### Available records
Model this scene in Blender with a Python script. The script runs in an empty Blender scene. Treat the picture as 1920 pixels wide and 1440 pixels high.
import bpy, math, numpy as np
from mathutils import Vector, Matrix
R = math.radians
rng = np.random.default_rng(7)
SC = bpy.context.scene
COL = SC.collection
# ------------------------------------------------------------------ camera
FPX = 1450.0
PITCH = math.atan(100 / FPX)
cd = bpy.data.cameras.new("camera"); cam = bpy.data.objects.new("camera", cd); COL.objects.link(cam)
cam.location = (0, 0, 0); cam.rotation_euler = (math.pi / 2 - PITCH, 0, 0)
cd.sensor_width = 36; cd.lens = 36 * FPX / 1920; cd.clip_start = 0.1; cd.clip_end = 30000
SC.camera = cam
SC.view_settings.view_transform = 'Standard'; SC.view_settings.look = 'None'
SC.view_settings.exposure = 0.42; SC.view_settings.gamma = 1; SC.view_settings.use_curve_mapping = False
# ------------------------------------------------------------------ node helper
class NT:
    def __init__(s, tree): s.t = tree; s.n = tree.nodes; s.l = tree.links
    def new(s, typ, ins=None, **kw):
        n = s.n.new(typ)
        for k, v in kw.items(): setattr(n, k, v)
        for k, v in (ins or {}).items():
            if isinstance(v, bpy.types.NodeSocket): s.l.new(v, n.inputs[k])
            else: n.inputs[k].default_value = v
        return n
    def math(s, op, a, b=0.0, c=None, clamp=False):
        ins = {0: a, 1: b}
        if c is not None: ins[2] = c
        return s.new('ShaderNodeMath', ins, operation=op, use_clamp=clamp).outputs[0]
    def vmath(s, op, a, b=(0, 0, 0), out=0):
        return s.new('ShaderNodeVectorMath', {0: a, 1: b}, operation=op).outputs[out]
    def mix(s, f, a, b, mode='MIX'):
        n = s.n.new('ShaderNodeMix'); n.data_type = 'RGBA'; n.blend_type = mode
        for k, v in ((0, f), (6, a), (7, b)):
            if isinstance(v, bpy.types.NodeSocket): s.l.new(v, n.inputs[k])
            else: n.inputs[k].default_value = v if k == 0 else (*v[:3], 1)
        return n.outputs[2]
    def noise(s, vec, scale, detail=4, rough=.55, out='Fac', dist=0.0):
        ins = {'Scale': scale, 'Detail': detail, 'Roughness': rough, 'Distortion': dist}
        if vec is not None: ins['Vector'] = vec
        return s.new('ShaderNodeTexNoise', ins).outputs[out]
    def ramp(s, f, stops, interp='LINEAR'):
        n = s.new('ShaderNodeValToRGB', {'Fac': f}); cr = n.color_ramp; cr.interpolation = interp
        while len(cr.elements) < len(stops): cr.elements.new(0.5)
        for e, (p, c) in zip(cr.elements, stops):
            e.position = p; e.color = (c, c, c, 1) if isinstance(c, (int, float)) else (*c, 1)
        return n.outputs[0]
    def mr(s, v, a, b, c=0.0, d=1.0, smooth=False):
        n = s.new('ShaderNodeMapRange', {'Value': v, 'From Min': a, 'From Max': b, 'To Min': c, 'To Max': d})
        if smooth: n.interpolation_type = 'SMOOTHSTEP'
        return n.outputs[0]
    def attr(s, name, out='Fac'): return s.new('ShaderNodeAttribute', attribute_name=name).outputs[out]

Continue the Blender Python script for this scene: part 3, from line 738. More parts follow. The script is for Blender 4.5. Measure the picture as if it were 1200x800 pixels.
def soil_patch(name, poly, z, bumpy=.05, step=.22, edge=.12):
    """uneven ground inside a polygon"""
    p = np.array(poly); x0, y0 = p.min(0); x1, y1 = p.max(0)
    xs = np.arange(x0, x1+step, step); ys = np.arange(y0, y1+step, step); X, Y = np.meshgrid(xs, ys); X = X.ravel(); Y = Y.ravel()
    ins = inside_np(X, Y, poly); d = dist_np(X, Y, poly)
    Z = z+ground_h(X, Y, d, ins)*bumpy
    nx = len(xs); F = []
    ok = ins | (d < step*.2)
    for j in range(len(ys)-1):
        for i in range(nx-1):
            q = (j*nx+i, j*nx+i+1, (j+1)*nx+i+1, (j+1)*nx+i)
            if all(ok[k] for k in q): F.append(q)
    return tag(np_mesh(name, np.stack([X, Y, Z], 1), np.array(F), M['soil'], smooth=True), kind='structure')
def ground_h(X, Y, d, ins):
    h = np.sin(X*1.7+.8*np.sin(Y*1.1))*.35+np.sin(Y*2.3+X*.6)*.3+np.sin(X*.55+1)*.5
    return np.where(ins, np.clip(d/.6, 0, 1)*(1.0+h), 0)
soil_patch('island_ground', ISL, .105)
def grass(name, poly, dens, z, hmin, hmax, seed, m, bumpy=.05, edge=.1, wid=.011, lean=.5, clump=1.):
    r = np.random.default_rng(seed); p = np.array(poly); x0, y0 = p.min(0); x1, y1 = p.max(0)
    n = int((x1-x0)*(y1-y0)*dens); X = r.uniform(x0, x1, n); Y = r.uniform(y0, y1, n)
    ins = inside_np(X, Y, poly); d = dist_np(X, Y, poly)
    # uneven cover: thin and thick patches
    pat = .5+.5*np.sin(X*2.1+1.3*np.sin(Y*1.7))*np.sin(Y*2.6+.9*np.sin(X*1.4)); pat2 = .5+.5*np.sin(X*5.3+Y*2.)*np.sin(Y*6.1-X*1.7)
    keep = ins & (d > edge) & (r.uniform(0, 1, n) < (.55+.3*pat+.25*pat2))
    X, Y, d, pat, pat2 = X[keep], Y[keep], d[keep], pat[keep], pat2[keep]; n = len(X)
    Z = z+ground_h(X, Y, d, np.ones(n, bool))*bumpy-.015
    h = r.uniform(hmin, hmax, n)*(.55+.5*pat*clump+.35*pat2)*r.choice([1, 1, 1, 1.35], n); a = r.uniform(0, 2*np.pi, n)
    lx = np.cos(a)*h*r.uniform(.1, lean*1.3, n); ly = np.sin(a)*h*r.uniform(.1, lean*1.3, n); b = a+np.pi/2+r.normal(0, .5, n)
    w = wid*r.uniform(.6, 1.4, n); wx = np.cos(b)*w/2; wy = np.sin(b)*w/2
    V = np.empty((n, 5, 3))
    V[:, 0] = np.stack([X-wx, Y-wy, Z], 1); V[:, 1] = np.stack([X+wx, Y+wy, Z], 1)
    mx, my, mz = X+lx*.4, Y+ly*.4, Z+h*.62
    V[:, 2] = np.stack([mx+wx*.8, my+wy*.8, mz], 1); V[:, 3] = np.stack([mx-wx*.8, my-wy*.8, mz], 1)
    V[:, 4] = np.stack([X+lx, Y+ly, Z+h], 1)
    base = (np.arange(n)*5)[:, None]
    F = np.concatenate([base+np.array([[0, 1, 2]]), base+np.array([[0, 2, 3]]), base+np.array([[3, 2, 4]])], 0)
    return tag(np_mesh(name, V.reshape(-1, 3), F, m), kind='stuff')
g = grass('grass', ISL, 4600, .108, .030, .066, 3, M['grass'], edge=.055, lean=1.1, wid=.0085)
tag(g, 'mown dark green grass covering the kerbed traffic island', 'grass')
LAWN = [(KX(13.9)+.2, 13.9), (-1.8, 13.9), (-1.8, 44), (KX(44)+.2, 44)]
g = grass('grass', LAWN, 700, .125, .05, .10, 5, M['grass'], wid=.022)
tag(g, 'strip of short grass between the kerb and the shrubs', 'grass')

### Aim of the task
Output every record above exactly as it appears.

### Solution for this task
Model this scene in Blender with a Python script. The script runs in an empty Blender scene. Treat the picture as 1920 pixels wide and 1440 pixels high.
import bpy, math, numpy as np
from mathutils import Vector, Matrix
R = math.radians
rng = np.random.default_rng(7)
SC = bpy.context.scene
COL = SC.collection
# ------------------------------------------------------------------ camera
FPX = 1450.0
PITCH = math.atan(100 / FPX)
cd = bpy.data.cameras.new("camera"); cam = bpy.data.objects.new("camera", cd); COL.objects.link(cam)
cam.location = (0, 0, 0); cam.rotation_euler = (math.pi / 2 - PITCH, 0, 0)
cd.sensor_width = 36; cd.lens = 36 * FPX / 1920; cd.clip_start = 0.1; cd.clip_end = 30000
SC.camera = cam
SC.view_settings.view_transform = 'Standard'; SC.view_settings.look = 'None'
SC.view_settings.exposure = 0.42; SC.view_settings.gamma = 1; SC.view_settings.use_curve_mapping = False
# ------------------------------------------------------------------ node helper
class NT:
    def __init__(s, tree): s.t = tree; s.n = tree.nodes; s.l = tree.links
    def new(s, typ, ins=None, **kw):
        n = s.n.new(typ)
        for k, v in kw.items(): setattr(n, k, v)
        for k, v in (ins or {}).items():
            if isinstance(v, bpy.types.NodeSocket): s.l.new(v, n.inputs[k])
            else: n.inputs[k].default_value = v
        return n
    def math(s, op, a, b=0.0, c=None, clamp=False):
        ins = {0: a, 1: b}
        if c is not None: ins[2] = c
        return s.new('ShaderNodeMath', ins, operation=op, use_clamp=clamp).outputs[0]
    def vmath(s, op, a, b=(0, 0, 0), out=0):
        return s.new('ShaderNodeVectorMath', {0: a, 1: b}, operation=op).outputs[out]
    def mix(s, f, a, b, mode='MIX'):
        n = s.n.new('ShaderNodeMix'); n.data_type = 'RGBA'; n.blend_type = mode
        for k, v in ((0, f), (6, a), (7, b)):
            if isinstance(v, bpy.types.NodeSocket): s.l.new(v, n.inputs[k])
            else: n.inputs[k].default_value = v if k == 0 else (*v[:3], 1)
        return n.outputs[2]
    def noise(s, vec, scale, detail=4, rough=.55, out='Fac', dist=0.0):
        ins = {'Scale': scale, 'Detail': detail, 'Roughness': rough, 'Distortion': dist}
        if vec is not None: ins['Vector'] = vec
        return s.new('ShaderNodeTexNoise', ins).outputs[out]
    def ramp(s, f, stops, interp='LINEAR'):
        n = s.new('ShaderNodeValToRGB', {'Fac': f}); cr = n.color_ramp; cr.interpolation = interp
        while len(cr.elements) < len(stops): cr.elements.new(0.5)
        for e, (p, c) in zip(cr.elements, stops):
            e.position = p; e.color = (c, c, c, 1) if isinstance(c, (int, float)) else (*c, 1)
        return n.outputs[0]
    def mr(s, v, a, b, c=0.0, d=1.0, smooth=False):
        n = s.new('ShaderNodeMapRange', {'Value': v, 'From Min': a, 'From Max': b, 'To Min': c, 'To Max': d})
        if smooth: n.interpolation_type = 'SMOOTHSTEP'
        return n.outputs[0]
    def attr(s, name, out='Fac'): return s.new('ShaderNodeAttribute', attribute_name=name).outputs[out]

Continue the Blender Python script for this scene: part 3, from line 738. More parts follow. The script is for Blender 4.5. Measure the picture as if it were 1200x800 pixels.
def soil_patch(name, poly, z, bumpy=.05, step=.22, edge=.12):
    """uneven ground inside a polygon"""
    p = np.array(poly); x0, y0 = p.min(0); x1, y1 = p.max(0)
    xs = np.arange(x0, x1+step, step); ys = np.arange(y0, y1+step, step); X, Y = np.meshgrid(xs, ys); X = X.ravel(); Y = Y.ravel()
    ins = inside_np(X, Y, poly); d = dist_np(X, Y, poly)
    Z = z+ground_h(X, Y, d, ins)*bumpy
    nx = len(xs); F = []
    ok = ins | (d < step*.2)
    for j in range(len(ys)-1):
        for i in range(nx-1):
            q = (j*nx+i, j*nx+i+1, (j+1)*nx+i+1, (j+1)*nx+i)
            if all(ok[k] for k in q): F.append(q)
    return tag(np_mesh(name, np.stack([X, Y, Z], 1), np.array(F), M['soil'], smooth=True), kind='structure')
def ground_h(X, Y, d, ins):
    h = np.sin(X*1.7+.8*np.sin(Y*1.1))*.35+np.sin(Y*2.3+X*.6)*.3+np.sin(X*.55+1)*.5
    return np.where(ins, np.clip(d/.6, 0, 1)*(1.0+h), 0)
soil_patch('island_ground', ISL, .105)
def grass(name, poly, dens, z, hmin, hmax, seed, m, bumpy=.05, edge=.1, wid=.011, lean=.5, clump=1.):
    r = np.random.default_rng(seed); p = np.array(poly); x0, y0 = p.min(0); x1, y1 = p.max(0)
    n = int((x1-x0)*(y1-y0)*dens); X = r.uniform(x0, x1, n); Y = r.uniform(y0, y1, n)
    ins = inside_np(X, Y, poly); d = dist_np(X, Y, poly)
    # uneven cover: thin and thick patches
    pat = .5+.5*np.sin(X*2.1+1.3*np.sin(Y*1.7))*np.sin(Y*2.6+.9*np.sin(X*1.4)); pat2 = .5+.5*np.sin(X*5.3+Y*2.)*np.sin(Y*6.1-X*1.7)
    keep = ins & (d > edge) & (r.uniform(0, 1, n) < (.55+.3*pat+.25*pat2))
    X, Y, d, pat, pat2 = X[keep], Y[keep], d[keep], pat[keep], pat2[keep]; n = len(X)
    Z = z+ground_h(X, Y, d, np.ones(n, bool))*bumpy-.015
    h = r.uniform(hmin, hmax, n)*(.55+.5*pat*clump+.35*pat2)*r.choice([1, 1, 1, 1.35], n); a = r.uniform(0, 2*np.pi, n)
    lx = np.cos(a)*h*r.uniform(.1, lean*1.3, n); ly = np.sin(a)*h*r.uniform(.1, lean*1.3, n); b = a+np.pi/2+r.normal(0, .5, n)
    w = wid*r.uniform(.6, 1.4, n); wx = np.cos(b)*w/2; wy = np.sin(b)*w/2
    V = np.empty((n, 5, 3))
    V[:, 0] = np.stack([X-wx, Y-wy, Z], 1); V[:, 1] = np.stack([X+wx, Y+wy, Z], 1)
    mx, my, mz = X+lx*.4, Y+ly*.4, Z+h*.62
    V[:, 2] = np.stack([mx+wx*.8, my+wy*.8, mz], 1); V[:, 3] = np.stack([mx-wx*.8, my-wy*.8, mz], 1)
    V[:, 4] = np.stack([X+lx, Y+ly, Z+h], 1)
    base = (np.arange(n)*5)[:, None]
    F = np.concatenate([base+np.array([[0, 1, 2]]), base+np.array([[0, 2, 3]]), base+np.array([[3, 2, 4]])], 0)
    return tag(np_mesh(name, V.reshape(-1, 3), F, m), kind='stuff')
g = grass('grass', ISL, 4600, .108, .030, .066, 3, M['grass'], edge=.055, lean=1.1, wid=.0085)
tag(g, 'mown dark green grass covering the kerbed traffic island', 'grass')
LAWN = [(KX(13.9)+.2, 13.9), (-1.8, 13.9), (-1.8, 44), (KX(44)+.2, 44)]
g = grass('grass', LAWN, 700, .125, .05, .10, 5, M['grass'], wid=.022)
tag(g, 'strip of short grass between the kerb and the shrubs', 'grass')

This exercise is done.